From these early encounters, we believed that improving the quality of school management could subsequently increase the quality of education in those schools. Due to Ministry budget constraints, we decided to test a light-touch, low-cost version of school management training interventions evaluated by Roland Fryer. The idea was to take the main components of Fryer’s intervention and turn them into simple ‘rules of thumb’ for principals. The guidance included recommendations on how often principals should conduct lesson planning meetings with teachers, with 6 specific suggestions of what to do in them; and how often principals should observe teachers in classrooms, with 5 tips of what to observe (see the full guidance here).

Together with the MINEDUC, we developed a half-day training session for principals, a poster with the rules of thumb, an implementation checklist to help them plan their new management practices, and a letter of support from Oscar Hugo López, the Minister of Education, to formalise and give gravitas to the guidance.

Guidance here

After some prototyping and piloting of the intervention – with positive and constructive feedback from principals – we conducted a trial involving almost all of the high-school principals in Guatemala. 4,124 high schools and 2,892 principals (some of whom oversee multiple schools) participated in the trial, and about half of the principals were randomly assigned to receive the new training and materials we developed with MINEDUC.

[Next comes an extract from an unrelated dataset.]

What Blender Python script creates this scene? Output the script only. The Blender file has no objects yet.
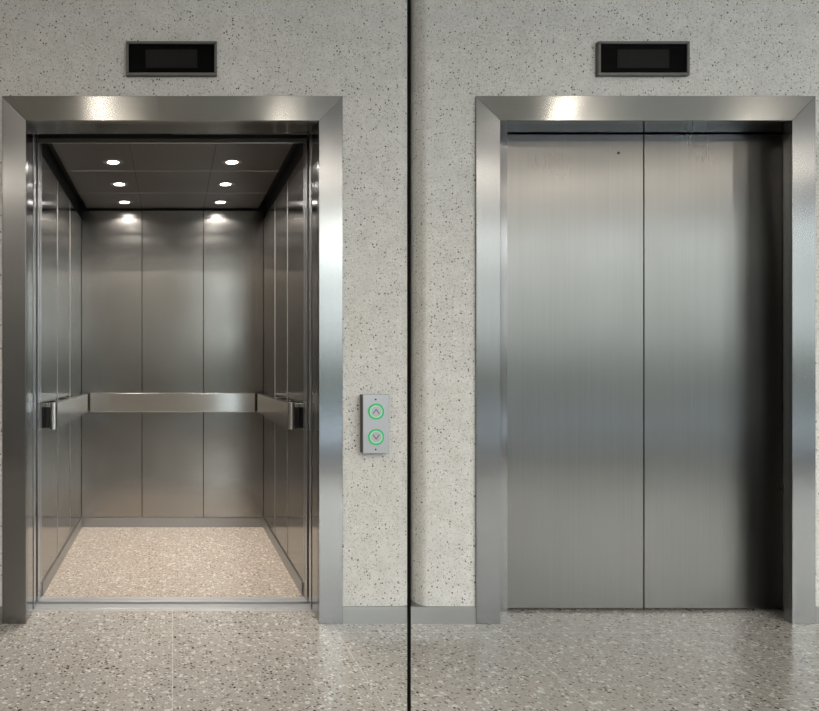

To measure school management practices, we surveyed teachers from each school at the end of the school year about the practices in their school and the behaviour of their principals.

What we found

The ‘rules of thumb’ training intervention increased the frequency and quality of school management practices by principals across a broad range of indicators. Teachers who were in schools in the treatment group reported more planning sessions and class observations conducted by their principals. These teachers were also more likely to be spoken to about teaching, be helped to set class objectives, adapt their teaching to the level of students, and provide support to students with difficulties. The job satisfaction of teachers involved in the intervention also increased throughout the trial period. However, while the intervention measurably changed the behaviour of thousands of principals, it did not translate into an impact on student attainment in maths or reading.

Overall, the results are very promising. Our light-touch intervention, which is easy to scale, had a range of positive outcomes on management by principals. However, they also point to the drawbacks in such a ‘light-touch’ approach, given that student attainment remained unaffected in the year we evaluated. We think the simple ‘rules of thumb’ have the potential to improve school management and education in other countries. We would, however, also recommend adding more management support for the principals themselves in future applications of this approach. In much the same way as the intervention works, principals themselves would likely benefit from more planning sessions, observation and feedback from Ministry officials. We hope this blog might inspire someone to test out such a programme.